Na Marywilskiej powstanie hala tymczasowa. Trzaskowski: Kupcy będą mogli handlować
– Mamy deklarację wstępną ze strony kupców, że większość z nich byłaby gotowa do podjęcia znowu działalności i miejmy nadzieję, że właśnie w takiej hali tymczasowej taka działalność będzie mogła być prowadzona – powiedział Trzaskowski w piątek na konferencji prasowej.
Wskazał, że odpowiedział na postulaty kupców mówiące o tym, by do momentu, kiedy hala nie zostanie odbudowana, nie pobierać opłat wynikających z dzierżawy. – To też pozwoli i ułatwi spółce odbudowanie hali i przygotowanie tych rozwiązań tymczasowych. To jest dla mnie sprawa najważniejsza – zaznaczył.
Trzaskowski o pomocy dla kupców
Podkreślił, że ratusz cały czas pozostaje w kontakcie z kupcami. – Być może część z nich będzie chciała skorzystać z innych rozwiązań, które przygotowaliśmy – powiedział. Jak dodał, pojawiły się też inne postulaty, które dotyczą pomocy doraźnej: ewentualnego rozłożenia na raty czy opóźnienia wszystkich opłat związanych z podatkami ZUS i VAT.
– Jestem po rozmowach i z panem wojewodą, i z przedstawicielami rządu.
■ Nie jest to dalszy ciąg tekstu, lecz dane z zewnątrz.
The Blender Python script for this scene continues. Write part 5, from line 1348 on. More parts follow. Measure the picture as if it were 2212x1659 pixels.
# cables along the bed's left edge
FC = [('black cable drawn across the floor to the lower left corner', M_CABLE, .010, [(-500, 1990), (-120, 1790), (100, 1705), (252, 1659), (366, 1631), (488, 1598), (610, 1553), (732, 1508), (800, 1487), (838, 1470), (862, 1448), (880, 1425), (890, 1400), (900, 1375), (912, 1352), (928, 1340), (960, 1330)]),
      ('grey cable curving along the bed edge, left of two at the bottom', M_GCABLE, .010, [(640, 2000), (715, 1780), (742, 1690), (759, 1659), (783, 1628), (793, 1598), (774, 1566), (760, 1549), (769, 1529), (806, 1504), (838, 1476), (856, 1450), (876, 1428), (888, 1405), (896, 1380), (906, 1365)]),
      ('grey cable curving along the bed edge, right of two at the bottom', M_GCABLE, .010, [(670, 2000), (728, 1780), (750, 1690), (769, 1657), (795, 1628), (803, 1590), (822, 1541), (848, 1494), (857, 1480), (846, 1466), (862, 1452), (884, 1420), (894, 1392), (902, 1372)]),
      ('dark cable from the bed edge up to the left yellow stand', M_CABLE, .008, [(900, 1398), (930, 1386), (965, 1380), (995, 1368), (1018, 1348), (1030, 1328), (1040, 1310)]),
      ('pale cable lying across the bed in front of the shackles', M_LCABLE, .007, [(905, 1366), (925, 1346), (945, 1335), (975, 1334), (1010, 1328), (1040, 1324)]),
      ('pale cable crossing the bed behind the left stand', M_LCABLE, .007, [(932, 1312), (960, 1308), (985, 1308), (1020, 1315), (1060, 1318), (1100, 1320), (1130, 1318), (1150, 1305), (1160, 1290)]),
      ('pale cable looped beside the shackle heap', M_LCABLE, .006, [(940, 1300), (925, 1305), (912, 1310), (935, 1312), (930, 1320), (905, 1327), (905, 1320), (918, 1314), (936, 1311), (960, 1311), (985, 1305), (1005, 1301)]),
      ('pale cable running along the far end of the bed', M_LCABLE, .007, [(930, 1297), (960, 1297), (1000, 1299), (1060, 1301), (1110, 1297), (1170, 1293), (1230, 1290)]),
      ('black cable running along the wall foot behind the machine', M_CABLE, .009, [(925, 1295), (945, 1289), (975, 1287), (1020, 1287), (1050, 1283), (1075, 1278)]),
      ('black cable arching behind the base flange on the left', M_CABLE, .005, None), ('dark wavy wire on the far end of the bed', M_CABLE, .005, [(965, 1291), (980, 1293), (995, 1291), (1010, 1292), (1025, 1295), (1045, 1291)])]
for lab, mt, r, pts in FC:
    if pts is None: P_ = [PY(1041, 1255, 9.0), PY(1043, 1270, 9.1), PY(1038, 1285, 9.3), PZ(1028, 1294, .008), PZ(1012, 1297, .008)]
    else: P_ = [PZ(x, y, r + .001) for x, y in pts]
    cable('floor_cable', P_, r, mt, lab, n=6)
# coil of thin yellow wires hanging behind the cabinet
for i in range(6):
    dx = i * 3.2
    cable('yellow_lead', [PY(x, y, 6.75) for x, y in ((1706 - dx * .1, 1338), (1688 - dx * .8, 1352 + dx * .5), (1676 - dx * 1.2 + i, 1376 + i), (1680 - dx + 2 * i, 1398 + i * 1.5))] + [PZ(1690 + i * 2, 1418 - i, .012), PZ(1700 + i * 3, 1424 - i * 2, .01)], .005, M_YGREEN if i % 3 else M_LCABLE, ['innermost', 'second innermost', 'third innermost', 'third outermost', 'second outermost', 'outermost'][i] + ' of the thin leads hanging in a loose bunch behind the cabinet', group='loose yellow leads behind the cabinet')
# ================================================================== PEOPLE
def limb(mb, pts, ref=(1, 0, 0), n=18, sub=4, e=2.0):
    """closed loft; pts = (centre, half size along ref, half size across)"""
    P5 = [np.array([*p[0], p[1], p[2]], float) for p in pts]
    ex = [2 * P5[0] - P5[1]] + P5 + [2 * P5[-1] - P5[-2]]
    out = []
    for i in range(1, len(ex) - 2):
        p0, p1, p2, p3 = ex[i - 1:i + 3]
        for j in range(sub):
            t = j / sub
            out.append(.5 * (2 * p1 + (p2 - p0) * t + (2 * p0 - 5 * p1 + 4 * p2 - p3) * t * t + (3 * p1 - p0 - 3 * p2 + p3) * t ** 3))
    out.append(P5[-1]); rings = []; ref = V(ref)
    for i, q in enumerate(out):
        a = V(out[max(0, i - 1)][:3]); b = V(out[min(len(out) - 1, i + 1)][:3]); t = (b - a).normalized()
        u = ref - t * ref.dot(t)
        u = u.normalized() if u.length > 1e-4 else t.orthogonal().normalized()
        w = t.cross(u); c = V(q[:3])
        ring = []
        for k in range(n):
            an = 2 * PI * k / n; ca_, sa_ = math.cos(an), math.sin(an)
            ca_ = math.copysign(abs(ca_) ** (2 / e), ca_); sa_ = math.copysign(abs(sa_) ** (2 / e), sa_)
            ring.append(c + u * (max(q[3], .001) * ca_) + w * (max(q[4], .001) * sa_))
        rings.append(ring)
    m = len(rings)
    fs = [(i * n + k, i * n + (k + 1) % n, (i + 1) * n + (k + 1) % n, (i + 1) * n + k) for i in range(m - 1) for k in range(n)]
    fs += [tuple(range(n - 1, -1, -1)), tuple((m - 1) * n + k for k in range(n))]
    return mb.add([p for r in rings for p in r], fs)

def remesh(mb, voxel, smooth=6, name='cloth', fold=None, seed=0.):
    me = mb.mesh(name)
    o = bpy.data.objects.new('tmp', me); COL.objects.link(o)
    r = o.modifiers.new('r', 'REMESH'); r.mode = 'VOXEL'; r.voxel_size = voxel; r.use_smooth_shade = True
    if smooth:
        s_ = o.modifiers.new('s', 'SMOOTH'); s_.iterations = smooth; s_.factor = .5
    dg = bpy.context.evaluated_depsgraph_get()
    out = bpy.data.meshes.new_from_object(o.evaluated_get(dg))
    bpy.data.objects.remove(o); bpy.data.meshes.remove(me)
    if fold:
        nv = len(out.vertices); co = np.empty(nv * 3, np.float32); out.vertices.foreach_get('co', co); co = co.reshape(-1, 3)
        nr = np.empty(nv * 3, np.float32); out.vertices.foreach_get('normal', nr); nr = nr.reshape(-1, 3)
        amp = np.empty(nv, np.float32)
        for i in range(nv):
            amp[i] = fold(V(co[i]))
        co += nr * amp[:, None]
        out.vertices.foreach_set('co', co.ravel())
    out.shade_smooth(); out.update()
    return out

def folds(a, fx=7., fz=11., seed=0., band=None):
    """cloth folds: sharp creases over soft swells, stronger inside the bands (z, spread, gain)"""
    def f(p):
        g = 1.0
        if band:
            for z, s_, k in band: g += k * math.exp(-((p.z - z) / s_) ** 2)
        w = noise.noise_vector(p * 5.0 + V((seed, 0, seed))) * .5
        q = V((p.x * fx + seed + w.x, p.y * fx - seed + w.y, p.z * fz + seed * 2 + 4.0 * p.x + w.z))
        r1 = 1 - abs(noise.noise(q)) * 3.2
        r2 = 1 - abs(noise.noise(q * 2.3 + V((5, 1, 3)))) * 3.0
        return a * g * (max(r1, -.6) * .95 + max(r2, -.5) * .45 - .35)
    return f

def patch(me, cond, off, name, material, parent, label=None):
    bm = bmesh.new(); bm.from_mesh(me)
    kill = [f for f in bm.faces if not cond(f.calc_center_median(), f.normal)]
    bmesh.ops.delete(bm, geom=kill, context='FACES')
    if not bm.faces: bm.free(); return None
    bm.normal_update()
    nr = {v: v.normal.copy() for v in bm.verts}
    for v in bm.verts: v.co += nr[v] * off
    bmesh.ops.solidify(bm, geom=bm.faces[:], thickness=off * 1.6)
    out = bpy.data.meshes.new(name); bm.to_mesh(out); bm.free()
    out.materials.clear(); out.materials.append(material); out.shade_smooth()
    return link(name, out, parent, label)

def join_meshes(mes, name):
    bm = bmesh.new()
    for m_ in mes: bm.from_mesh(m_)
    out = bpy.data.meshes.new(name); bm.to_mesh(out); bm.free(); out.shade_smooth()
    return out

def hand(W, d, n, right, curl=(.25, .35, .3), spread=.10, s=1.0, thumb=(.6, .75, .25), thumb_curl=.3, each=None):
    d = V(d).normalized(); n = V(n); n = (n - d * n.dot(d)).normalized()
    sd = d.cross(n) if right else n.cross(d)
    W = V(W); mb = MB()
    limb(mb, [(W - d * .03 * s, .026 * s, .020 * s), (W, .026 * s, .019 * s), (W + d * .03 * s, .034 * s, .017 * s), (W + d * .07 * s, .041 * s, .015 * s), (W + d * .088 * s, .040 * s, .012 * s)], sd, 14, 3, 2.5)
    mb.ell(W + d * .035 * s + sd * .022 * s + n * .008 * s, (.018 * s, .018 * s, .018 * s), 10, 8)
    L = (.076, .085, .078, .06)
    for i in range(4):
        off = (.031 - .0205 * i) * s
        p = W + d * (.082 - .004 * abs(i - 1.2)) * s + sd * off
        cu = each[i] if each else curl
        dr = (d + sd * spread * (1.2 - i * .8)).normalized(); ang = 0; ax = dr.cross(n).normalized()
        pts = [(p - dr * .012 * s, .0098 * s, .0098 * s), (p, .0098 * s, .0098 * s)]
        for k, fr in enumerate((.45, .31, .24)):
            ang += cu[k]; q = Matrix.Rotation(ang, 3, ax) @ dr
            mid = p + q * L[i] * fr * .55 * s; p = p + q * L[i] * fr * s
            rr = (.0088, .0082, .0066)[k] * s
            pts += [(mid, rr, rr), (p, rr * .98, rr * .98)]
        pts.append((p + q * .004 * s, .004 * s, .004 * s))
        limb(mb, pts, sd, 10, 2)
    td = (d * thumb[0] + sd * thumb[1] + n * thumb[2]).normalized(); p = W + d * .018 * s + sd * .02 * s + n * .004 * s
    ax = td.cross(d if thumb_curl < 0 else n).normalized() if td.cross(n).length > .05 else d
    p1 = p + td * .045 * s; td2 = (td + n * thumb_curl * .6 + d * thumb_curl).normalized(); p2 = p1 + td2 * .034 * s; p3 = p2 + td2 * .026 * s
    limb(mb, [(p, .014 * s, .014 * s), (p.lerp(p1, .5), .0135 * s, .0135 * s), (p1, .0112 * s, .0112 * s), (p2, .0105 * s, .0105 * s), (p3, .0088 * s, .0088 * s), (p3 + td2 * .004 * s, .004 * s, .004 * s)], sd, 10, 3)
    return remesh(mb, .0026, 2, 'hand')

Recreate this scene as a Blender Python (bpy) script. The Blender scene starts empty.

Wiem, że rządzący w tej chwili pracują nad tego typu doraźnymi rozwiązaniami, bo rzeczywiście skala tego pożaru jest olbrzymia – oświadczył Trzaskowski.
– Będziemy robili wszystko, żeby większość tych miejsc pracy zostało uratowanych – powiedział.
Pożar na Marywilskiej. Jaka wersja jest najbardziej prawdopodobna?
Centrum handlowe Marywilska 44 na warszawskiej Białołęce spłonęło w minioną niedzielę. Było to największe centrum handlowe na terenie stolicy. Znajdowało się w nim około 1400 różnych sklepów, spośród których połowa miała w ofercie ubrania.
Oficjalna przyczyna pożaru nie jest jeszcze znana. Według informacji "Rzeczpospolitej", dominująca jest wersja kryminalna. Gazeta pisze, że służby biorą pod uwagę celowe podpalenie hali, jednak z pola widzenia śledczy nie tracą innych tropów, w tym możliwego sabotażu.